Question

A straight line makes an angle \[\dfrac{\pi }{3}\] with positive direction of x-axis measured in anti clock direction and makes positive intercept on y-axis and the line is at a perpendicular distance of 5 units from origin then its equation is?
\[(A)\text{ }x+\sqrt{3}y=10\]
\[(B)\text{ }x=\sqrt{3}y+10\]
\[(C)\text{ y}=\sqrt{3}x+10\]
\[(D)\text{ y}=\sqrt{3}x-10\]

Answer 1

Hint: Here we are given that straight line makes angle with positive direction of x axis and perpendicular distance from origin is also given, so we will use the equation of line in normal form to find equation of line. Equation of line in normal form is given by \[x\cos \varphi +y\cos \varphi =P\] where \[\varphi \] is the angle formed by line with positive direction of x axis, and P is perpendicular distance from the origin to the given line.

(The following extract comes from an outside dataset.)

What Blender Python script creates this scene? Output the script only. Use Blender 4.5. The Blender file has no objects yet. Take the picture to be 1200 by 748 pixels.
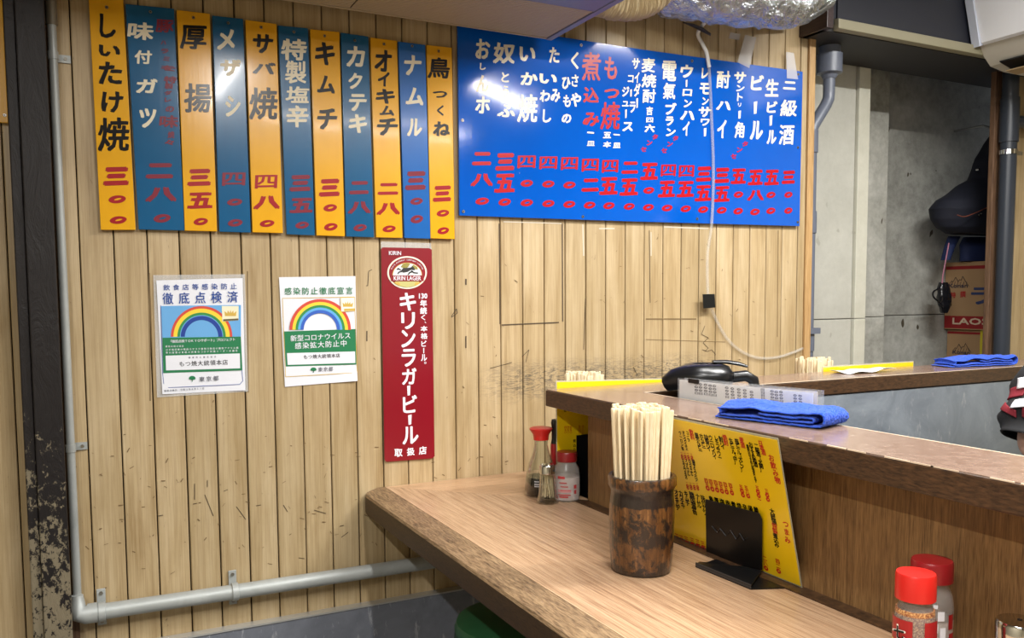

Complete step by step answer:
We are given a perpendicular distance of line from origin as 5 units. So, we can write P=5.
Also, we are given that the line forms an angle \[\dfrac{\pi }{3}\] with positive direction of x axis. So, we can write
\[\varphi =\dfrac{\pi }{3}\].
We know the equation of line in normal form is given by \[x\cos \varphi +y\cos \varphi =P\], where is angle \[\varphi \]formed by the line with positive direction of x axis and P is the perpendicular distance from line to the origin.
Putting values in the equation, we get
\[\Rightarrow x\cos \dfrac{\pi }{3}+y\sin \dfrac{\pi }{3}=P\]
\[\Rightarrow x(\dfrac{1}{2})+y(\dfrac{\sqrt{3}}{2})=5\]
Taking \[\dfrac{1}{2}\] common from left side, we get
\[\Rightarrow \dfrac{1}{2}[x+\sqrt{3}y]=5\]
Multiplying both side by 2, we get
\[\Rightarrow x+\sqrt{3}y=10\]

So, the correct answer is “Option A”.

Note: Students should learn this formula for solving sum easily. They should always check that a given angle should be made between the line and positive direction of the x axis only. Also, perpendicular distance should be taken from origin only otherwise the formula is not applicable.